Sunday, January 7, 2018

Colour: "Approximation is the Mark" Chew-Bose (Riviera Maya, Mexico 2016)







In my late teens, it confused me and broke my heart that I found myself enjoying blogs more than books. It was a type of heartbreak that could only be suffered by those who built their idea of self-worth on actively reading books. And I guess you could consider this complex to be part of the origin story of this blog, and my tendency to present blog writing as an artful act. Well I’ve fallen into this tendency again, except now I’m realizing I’m old. And blog writing is not just an artful act, but nostalgic to me.

Before blogs became a form of enterprise building or marketing, they were diaries. But they also weren't diaries. They were livejournals. They were diaries anyone could read as long as you knew the URL or username handle.

I always thought I liked blogs because I liked learning about people's lives. But what I really liked was the approximations of people's lives, which I realized were more like the blurry photos I punished myself for taking, rather than a fly-on-the-wall look into what strangers' do with their time. 
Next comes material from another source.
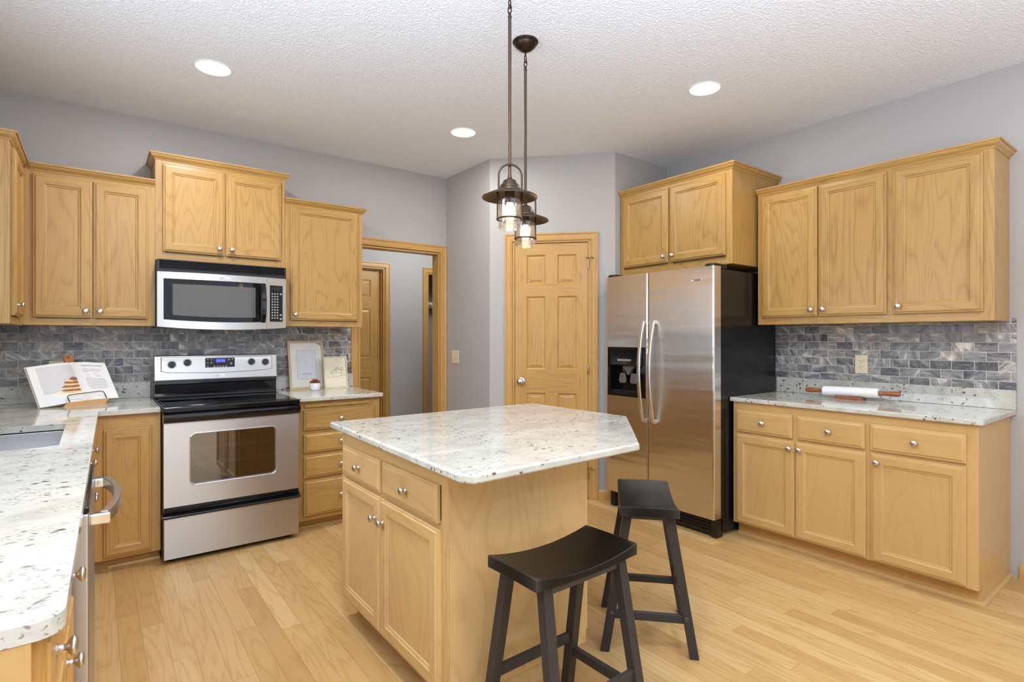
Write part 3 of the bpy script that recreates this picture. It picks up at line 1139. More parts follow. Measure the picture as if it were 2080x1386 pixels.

In Too Much and Not the Mood, Durga says, "...no writer hopes for ideas to take complete shape" (Chew-Bose 2017, pg. 23)And so do livejournalers. 

No blogger wants you to know how events and feelings exactly happened, as a small attempt to hold on to anonymity or at least their ability to say, "I wasn't talking about you", to a suspecting person who knows you in real life (and well enough to even consider asking such a boldfaced question).

I realized that I loved the way people wrote when they blogged because you knew they were releasing everything they felt they couldn't release in everyday conversation, but cryptically - in case certain people were reading. This act of releasing but also holding back, always produced the best writing. The most beautiful sentences that linger with you. Ideas, events, feelings, and visuals you seem to find yourself reflected in or longing for, without any instruction to.

If you wanted to express yourself, but also not give the world digital proof of your problems then you had no choice but to be poetic. And so began a style of writing I was addicted to reading – which seemed to be a hybrid between a poem, a short story, and someone you admire opening up to you about what resonates in them the deepest.  

Now this isn't to say that every blogger was capable of writing in this style. Not every blogger chooses to, which is why we have categories for bloggers. But when I discovered someone who was capable, I would constantly click the "older" hyperlink and continue reading until I couldn't anymore. Sometimes it was an angle bracket, or a combination of an angle bracket and two hyphens. Sometimes it was an attempt to express one's cleverness and ingenuity. It appeared in various forms, but I always knew where to click in order to see the post before.

On a lonely day, I would go deep into their archives and start from the first post they ever published and continue until the last post they published - which was usually a good-bye post. Sometimes it was prompted by something sad like illness or something exciting like a creative career opportunity. Sometimes there wasn’t a good-bye post at all so you are forced to wonder, while either looking at a post from 2009 or an error message, where they are now (in cyberspace), and what will bring them back – if they do. Sometimes I’m thinking about them while reading their first published book, basking in the pleasure of being one of those people who recognized their talent a long time ago – like it foolishly mattered. 
But even with their book on my shelf, I still catch myself typing their old URLs in the address bar, even though I know it doesn’t work.

Durga says, "Many times, writing that clinches lacks incandescence - the embers have cooled. A need for completeness, can off and on, squander cadence" (Chew-Bose 2017, pg. 23).

Yes it does. And yes it is fun to read a sentence that races ahead of itself (Chew-Bose 2017, pg. 23). I agreed before I even finished reading that sentence, and so would the 11-year-old girl I caught secretly reading a book from the section I've restricted from her age group and those younger. It was always the same book.

"I don't really like stories where they tell you everything that is happening...like, 'Once upon a time....'.

She was struggling to explain, but the fact she was trying to explain charmed me immediately – especially when done crouched behind a spinning book rack.

I wish I didn't guide her just to see what she could come up with, but I interrupted her thinking and asked her if she preferred stories that start in the middle of the action.









Following her silence, I asked her if she liked stories that challenge you to figure out how the characters got there and why.

She said yes.

I told her she can read the book as long as she’s here, but a note from her parents granting her permission is required if she plans to take it home.